A BIG SPECIMEN IN THE FIELD
To photograph, measure, and skin an animal the size of this one requires eight or ten hours of work
even with the assistance of forty or fifty negro boys
MR. AKELEY'S SAFARI LADEN WITH ELEPHANT SKINS
I got up in the morning and had breakfast before daybreak. The elephants had moved on down the edge of the forest. What had been a jungle of high grass and bush the day before was trampled flat. There were at least seven hundred elephants in the herd—government officials had counted them on the previous day as they came down. I followed the trails to the edge of the forest but saw none. I started back to cross a little nullah (a dry water course), but felt suspicious and decided to look the situation over a little more closely. I ran up on a sloping rock and, almost under me on the other side, I saw the back of a large elephant. Over to one side there was another one, beyond that another, and then I realized that the little nullah through which I had planned to pass was very well sprinkled with them. I backed off and went up to a higher rock to one side. Elephants were drifting into the forest from all directions. The sun was just coming up over the hills and was shining upon the forest, which sparkled in the sunlight—morning greetings to the forest people. The monkeys greeted one another with barks and coughs. Everything was waking up—it was a busy day. There was not a breath of air. I had gone back a million years; the birds were calling back and forth, the monkeys were calling to one another, a troop of chimpanzees in the open screamed, and their shouts were answered from another group inside the forest. All the forest life was awake and moving about as that huge herd of elephants, singly and in groups, flowed into the forest from the plain. There was one continuous roar of noise, all the wild life joining, but above it all were the crashing of trees and the squealing of the elephants as they moved into the forest on a front at least a mile wide. It was the biggest show I ever saw in Africa.

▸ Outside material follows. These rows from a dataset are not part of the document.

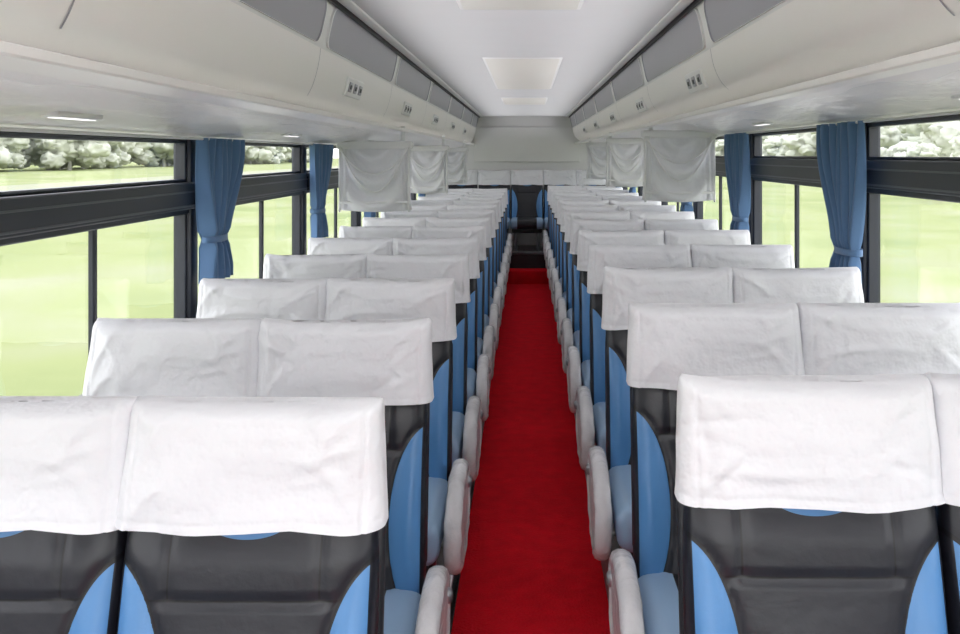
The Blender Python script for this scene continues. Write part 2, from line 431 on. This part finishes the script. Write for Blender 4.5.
# ------------------------------------------------------------ curtains
def curtain(sg,y,top,bot,wtop=0.48):
    mb=MB(); NU,NV=90,50; rings=[]
    ph=random.uniform(0,6)
    vt=0.70
    for i in range(NV+1):
        v=i/NV; h=top+(bot-top)*v
        if v<vt: w=wtop*(1-0.62*sstep(0.05,vt,v)**1.2)
        else: w=wtop*(0.38+0.22*sstep(vt,0.95,v))
        sh=-(wtop-w)*0.30
        amp=0.020+0.010*(1-w/wtop)
        if abs(v-vt)<0.06: amp*=0.6+0.4*abs(v-vt)/0.06
        r=[]
        for j in range(NU+1):
            u=j/NU
            p=math.sin(u*2*math.pi*7+ph+0.5*math.sin(v*4+ph))+0.3*math.sin(u*31+v*3)
            r.append((sg*(1.172+amp*p), y+sh+(u-0.5)*w+0.006*math.sin(v*9+u*9), E-h))
        rings.append(r)
    mb.rings(rings,M_curt,closed=False)
    hh=top+(bot-top)*vt; w=wtop*0.38; sh=-(wtop-w)*0.30
    rr=[]
    for dz in (-0.012,0.0,0.012):
        rr.append([(sg*(1.172+0.038*math.cos(a)),y+sh+(w/2+0.008)*math.sin(a),E-hh+dz) for a in [2*math.pi*k/28 for k in range(28)]])
    mb.rings(rr,M_curt)
    o=mb.obj('window_curtain'); o.modifiers.new('thick','SOLIDIFY').thickness=0.002
for k,p in enumerate(POST):
    if p<2: continue
    curtain(-1,p+0.13,-0.062,0.47)
    curtain(1,p+0.04,-0.120,0.55,0.52)
for sg,h in ((-1,-0.058),(1,-0.116)):
    mb=MB(); mb.rings([[(sg*1.172+0.005*math.cos(a),y,E-h+0.005*math.sin(a)) for a in [k*math.pi/4 for k in range(8)]] for y in (Y0,Y1)],M_trim)
    mb.obj('curtain_rail')

# ------------------------------------------------------------ hanging white cloth-covered monitors
def tube(mb,pts,rad,m):
    rr=[]
    for i,p in enumerate(pts):
        t=(Vector(pts[min(i+1,len(pts)-1)])-Vector(pts[max(i-1,0)])).normalized()
        u=Vector((0,1,0)); v=t.cross(u).normalized()
        rr.append([tuple(Vector(p)+u*rad*math.cos(a)+v*rad*math.sin(a)) for a in [k*math.pi/3 for k in range(6)]])
    mb.rings(rr,m,cap0=True,cap1=True)
def monitor(x0,x1,y,top,bot):
    mb=MB(); NU,NV=60,56
    cx=(x0+x1)/2; w=(x1-x0)
    def surf(sgn):
        rings=[]
        for i in range(NV+1):
            v=i/NV; r=[]
            for j in range(NU+1):
                u=-1+2*j/NU
                ww=w/2*(1-0.05*math.sin(v*math.pi))
                zz=top+(bot-top)*v
                edge=max(0,(1-abs(u)**6)*(1-abs(2*v-1)**8))**0.5
                rad=math.hypot(u*0.9,v+0.25)
                drape=0.024*math.sin(rad*17)*sstep(0.0,0.3,v)*sstep(0.95,0.6,abs(u))
                gath=0.016*math.sin(abs(u)*40)*sstep(0.62,0.9,abs(u))
                y_=sgn*((0.028+drape+gath)*edge)
                sag=0.014*(math.cos(u*math.pi/2))*v
                r.append((cx+u*ww,y+y_,E-zz-sag+0.012*v))
            rings.append(r)
        mb.rings(rings,M_cover,closed=False)
    surf(-1);surf(1)
    for s0,dp in ((0.10,0.16),(0.20,0.27)):
        tube(mb,[(cx+u*w/2*(1-s0*0.6),y-0.045,E-top-0.03-dp*(1-u*u)) for u in [-1+2*k/24 for k in range(25)]],0.006,M_trim)
    for u in (-0.93,0.93):
        tube(mb,[(cx+u*w/2,y-0.032,E-top-(bot-top)*k/10) for k in range(11)],0.006,M_trim)
    mb.box(x0+0.02,x1-0.02,y-0.044,y+0.044,E-bot+0.050,E-bot+0.066,M_trim,0.006,2)
    mb.box(x0-0.005,x1+0.005,y-0.040,y+0.040,E-top-0.040,E-top+0.008,M_trim,0.012,3)
    for u in (0.12,0.88):
        xx=x0+w*u; mb.box(xx-0.012,xx+0.012,y-0.012,y+0.012,E-top,E-top+0.10,M_trim,0.004,1)
    mb.obj('cloth_covered_monitor')
for y in (5.66,8.3,11.0):
    q=-1.15 if y<6 else -1.08
    monitor(q,-0.700,y,-0.075,0.345)
    monitor(0.700,-q,y,-0.142,0.285)

# ------------------------------------------------------------ outside
GZ=-1.3
def grass():
    m=bpy.data.materials.new('lawn_grass'); m.use_nodes=True
    nt=m.node_tree; b=nt.nodes['Principled BSDF']; b.inputs['Roughness'].default_value=1; b.inputs['Specular IOR Level'].default_value=0
    tc=nt.nodes.new('ShaderNodeTexCoord')
    n=nt.nodes.new('ShaderNodeTexNoise'); n.inputs['Scale'].default_value=0.16; n.inputs['Detail'].default_value=5
    nt.links.new(tc.outputs['Object'],n.inputs['Vector'])
    cr=nt.nodes.new('ShaderNodeValToRGB'); e=cr.color_ramp.elements
    e[0].position=0.32; e[0].color=(0.225,0.268,0.125,1); e[1].position=0.68; e[1].color=(0.31,0.325,0.21,1)
    q=e.new(0.5); q.color=(0.275,0.31,0.150,1)
    nt.links.new(n.outputs['Fac'],cr.inputs[0]); nt.links.new(cr.outputs[0],b.inputs['Base Color'])
    return m
M_grass=grass()
M_path=mat('pale_path',(0.33,0.34,0.25),1.0,var=0.1,spec=0.0)
M_bounce=mat('bounce_slab_pale',(0.72,0.71,0.69),0.9,var=0.05,varscale=2,bump=(30,0.2,0.01))  # pale surface for the added bounce slab
M_leaf_haze=mat('hazed_foliage',(0.52,0.54,0.46),1.0,var=0.10,varscale=0.6,spec=0.0)  # foliage paled: distance haze is put into its colour
M_bark=mat('tree_bark',(0.40,0.40,0.35),1.0,spec=0.0)
mb=MB(); mb.add([(-600,-600,GZ),(600,-600,GZ),(600,900,GZ),(-600,900,GZ)],[(0,1,2,3)],M_grass); mb.obj('ground')
mb=MB(); mb.box(-50,-38,-300,500,GZ,GZ+0.02,M_path); mb.obj('path')
mb=MB(); mb.box(-4.9,4.9,-30,60,GZ,GZ+0.06,M_bounce); mb.obj('bounce_slab')  # unseen slab added to bounce daylight up to racks and ceiling
def tree_mesh(seed):
    rnd=random.Random(seed); mb=MB()
    rr=[]
    for k in range(6):
        z=k*0.6; rad=0.22*(1-k*0.12); rr.append([(rad*math.cos(a)+0.05*math.sin(k+seed),rad*math.sin(a),z) for a in [2*math.pi*q/10 for q in range(10)]])
    mb.rings(rr,M_bark)
    for b in range(34):
        c=Vector((rnd.uniform(-2.1,2.1),rnd.uniform(-2.1,2.1),rnd.uniform(0.5,5.4))); R_=rnd.uniform(0.5,1.1)
        bm=bmesh.new(); bmesh.ops.create_icosphere(bm,subdivisions=3,radius=1)
        for v in bm.verts:
            n=noise.noise(v.co*2.2+c)*0.5+noise.noise(v.co*6+c)*0.5
            v.co=c+v.co*R_*(1+n)
        bm.verts.index_update()
        mb.add([v.co[:] for v in bm.verts],[[v.index for v in f.verts] for f in bm.faces],M_leaf_haze,True); bm.free()
    return mb.mesh('tree_mesh')
TM=[tree_mesh(i) for i in range(3)]
def tree(x,y,s):
    o=bpy.data.objects.new('tree',TM[random.randrange(3)]); COL.objects.link(o); o.location=(x,y,GZ); o.scale=(s*1.4,s*1.4,s); o.rotation_euler[2]=random.uniform(0,6)
for y in range(-20,420,6):
    tree(-88-random.uniform(0,14),y+random.uniform(-3,3),random.uniform(1.3,2.3))
    tree(52+random.uniform(0,14),y+random.uniform(-3,3),random.uniform(0.9,1.9))
for y in range(4,120,19):
    tree(27+random.uniform(0,8),y+random.uniform(-3,3),random.uniform(0.5,0.8))

# ------------------------------------------------------------ world & camera
w=bpy.data.worlds.new('overcast_sky'); S.world=w; w.use_nodes=True
nt=w.node_tree; bg=nt.nodes['Background']
tc=nt.nodes.new('ShaderNodeTexCoord'); sp=nt.nodes.new('ShaderNodeSeparateXYZ'); nt.links.new(tc.outputs['Generated'],sp.inputs[0])
cr=nt.nodes.new('ShaderNodeValToRGB'); cr.color_ramp.elements[0].position=0.0; cr.color_ramp.elements[0].color=(0.96,0.96,0.96,1)
cr.color_ramp.elements[1].position=0.6; cr.color_ramp.elements[1].color=(0.92,0.935,1.0,1)
nt.links.new(sp.outputs[2],cr.inputs[0]); nt.links.new(cr.outputs[0],bg.inputs[0]); bg.inputs[1].default_value=2.7

cam=bpy.data.cameras.new('camera'); co=bpy.data.objects.new('camera',cam); COL.objects.link(co)
co.location=(0,0,E); co.rotation_euler=(math.radians(90),0,0)
cam.sensor_width=36; cam.lens=930/960*36; cam.shift_x=-47/960; cam.shift_y=-162/960; cam.clip_start=0.05; cam.clip_end=1200
S.camera=co
S.view_settings.view_transform='Standard'
S.view_settings.exposure=0.60
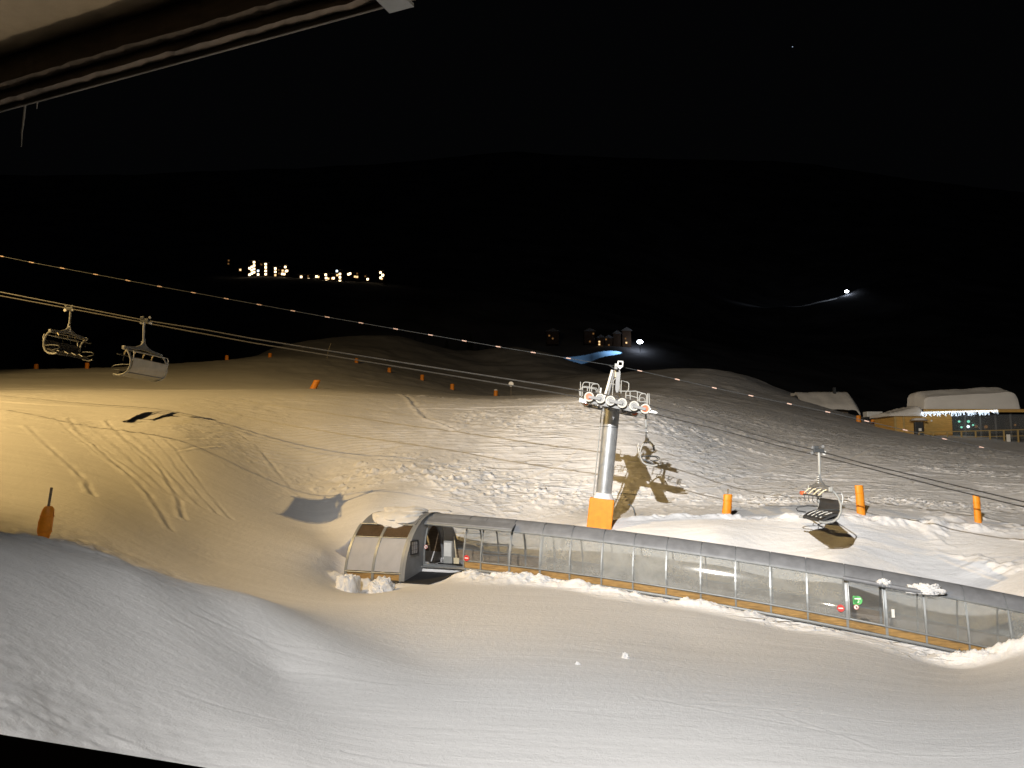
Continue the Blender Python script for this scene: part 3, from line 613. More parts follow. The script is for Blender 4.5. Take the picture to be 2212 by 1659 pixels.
build('hand_loop', mb.tube(oval, .025, 6), 'steel', gr); 
for k in (0, 1): build('post', MB().tube([L0 + TD * (.15 + 1.2 * k), L0 + TD * (.15 + 1.2 * k) + Vector((0, 0, .93))], .03, 6), 'steel', gr)
build('cross_bar', MB().tube([L0 + TD * .15 + Vector((0, 0, .5)), L0 + TD * 1.35 + Vector((0, 0, .5))], .02, 6), 'steel', gr)
# ------------------------------------------------------------------ snow lying on things
def blob(name, c, ax, ay, sx, sy, sz, label, cat='snow', seed=0, n=44, boxy=3.0, rough=.18, base=None, mat='lumpsnow', octv=6):
    mb = MB(); g = []
    for i in range(n + 1):
        th = math.pi * 0.5 * i / n; r_ = []
        for j in range(2 * n):
            ph = 2 * math.pi * j / (2 * n)
            cx, cy, cz_ = math.cos(ph) * math.cos(th), math.sin(ph) * math.cos(th), math.sin(th)
            k = (abs(cx) ** boxy + abs(cy) ** boxy + abs(cz_) ** boxy) ** (-1 / boxy)
            q = np.array([cx, cy, cz_]) * k
            d = 1 + rough * float(fbm(np.array([q[0] * 2.2 + seed * 9.1 + q[2]]), np.array([q[1] * 2.2 - seed * 3.3 + q[2] * 1.7]), seed, octv, .68 if octv > 3 else .5)[0]) * 1.6
            p = Vector(c) + ax * (q[0] * sx * d) + ay * (q[1] * sy * d) + Vector((0, 0, q[2] * sz * d))
            if base: p.z += base(p)
            r_.append(p)
        r_.append(r_[0]); g.append(r_)
    mb.sheet(g); o = build(name, mb, mat, None, True, origin=c); o.modifiers.clear(); return tag(o, label, cat)
roofz = lambda p: 0.0
def vault_top(p):
    a_ = (p - CC).dot(TN); return CC.z + math.sqrt(max(0.01, CR ** 2 - (CR - a_) ** 2)) - (CC.z + CR)
blob('roof_snow', CC + TD * (-CL / 2 + .1) + TN * (CR - .45) + Vector((0, 0, CR - .01)), TD, TN, 1.12, 1.15, .26, 'smooth white snow cap lying on top of the half-round cabin roof', seed=3, rough=.20, octv=2, base=vault_top, boxy=2.6, mat='roofsnow')
q = P(752, 1250, 31.6); blob('snow_block', (q.x, q.y, H1(q.x, q.y) - .12), Vector((.97, -.25, 0)), Vector((.25, .97, 0)), .42, .42, .72, 'squared block of packed snow at the left foot of the cabin', seed=5, boxy=6, rough=.10)
q = P(822, 1262, 31.4); blob('snow_lump', (q.x, q.y, H1(q.x, q.y) - .1), TD, TN, .45, .35, .5, 'rounded snow lump before the plywood skirting of the cabin', seed=8, rough=.3)
for u, v, s, sd, lb in ((1916, 1256, .18, 11, 'small snow clump left on the conveyor roof above the exit door'), (2010, 1268, .42, 12, 'larger snow clump sliding off the conveyor roof right of the exit door')):
    c_ = tp(tun_u(u), .83, 1.76); blob('roof_snow_clump', c_, TD, TN, s * 1.25, .17, .2 if s < .3 else .27, lb, seed=sd, rough=.35)
q = ground_at(1352, 21.2, 1420); blob('snowball', (q.x, q.y, q.z - .03), Vector((1,0,0)), Vector((0,1,0)), .11, .11, .15, 'lone snowball on the groomed snow in the foreground', seed=15, rough=.3, boxy=2)
q = ground_at(1248, 20.0, 1470); blob('snowball', (q.x, q.y, q.z - .02), Vector((1,0,0)), Vector((0,1,0)), .06, .06, .08, 'tiny snow crumb in the foreground left of the lone snowball', seed=16, rough=.3, boxy=2)
# ------------------------------------------------------------------ lift line
RD = Vector((1, -0.15, 0)).normalized(); RN = Vector((0.15, 1, 0)).normalized()
def line_pt(u, v, y0):                                   # point on the vertical plane of a rope; y0 is its depth at x=0
    t, e = ray(u, v); Y = y0 / (1 + 0.15 * t); return Vector((t * Y, Y, e * Y + CZ))
Y_NEAR, Y_MID, Y_FAR = 34.83, 37.63, 40.43
def curve_pts(keys, y0, ext=0):
    ks = sorted(keys); us = np.array([k[0] for k in ks], float); vs = np.array([k[1] for k in ks], float)
    return [line_pt(u, v, y0) for u, v in zip(us, vs)]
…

Then an old cow just at the edge of the forest suddenly got my wind, and wheeling about, she let out a scream. Instantly every sound ceased, everything was quiet. The monkeys, the birds—all the wild life—stopped their racket; the elephants stood still, listening and waiting. For a moment I was dazed. The thought came through my mind—"What does it all mean? Have I been dreaming?" But soon I heard the rustling of the trees as though a great storm were coming. There was no movement of the air, but there was the sound of a wind storm going through a forest. It gradually died away, and I realized that the elephants had made it as they moved off. It was the rustling of the dry leaves on the ground under their feet and the rubbing of their bodies through the dried foliage of the forest. I never heard a noise like that made by elephants—before or since. The conditions were unique, for everything was thoroughly parched, and there had not even been a dew. Ordinarily, if there is any moisture, elephants when warned can travel through a forest without the slightest noise. In spite of their great bulk they are as silent and sometimes as hard to see in their country as a jack rabbit is in his. I remember on one occasion being so close to an old cow in the jungle that I could hear the rumbling of her stomach, and yet when she realized my presence the rumbling ceased, as it always does when they are suspicious, and she left the clump of growth she was in without my hearing a sound.
But going back to the big herd. From the time I had seen the first elephant until the last of them disappeared in the forest it had been perhaps fifteen minutes—fifteen minutes in which to see the sight of a lifetime, a thing to go to Africa a dozen times to get one glimpse of. But what did I learn about the habits of the elephant in that fifteen minutes? A little perhaps but not much. It takes a long time and much patience to get at all intimate with old Tembo, as the Swahilis call him, on his native soil.
After the herd disappeared in the forest I watched for ten or fifteen minutes and heard the squeal of the elephants and the noise of the monkeys again. Their suspicions were over. I followed into the forest where the trails showed me that they had broken up into small bands. I followed along on the trail of one of these bands until I got a glimpse of an elephant about fifty yards ahead of me in the trail. You don't see a whole elephant in the forest. What you do see is just a glimpse of hide or tusk or trunk through the trees. And if you want to get this glimpse without disturbing him you must do your glimpsing from down the wind.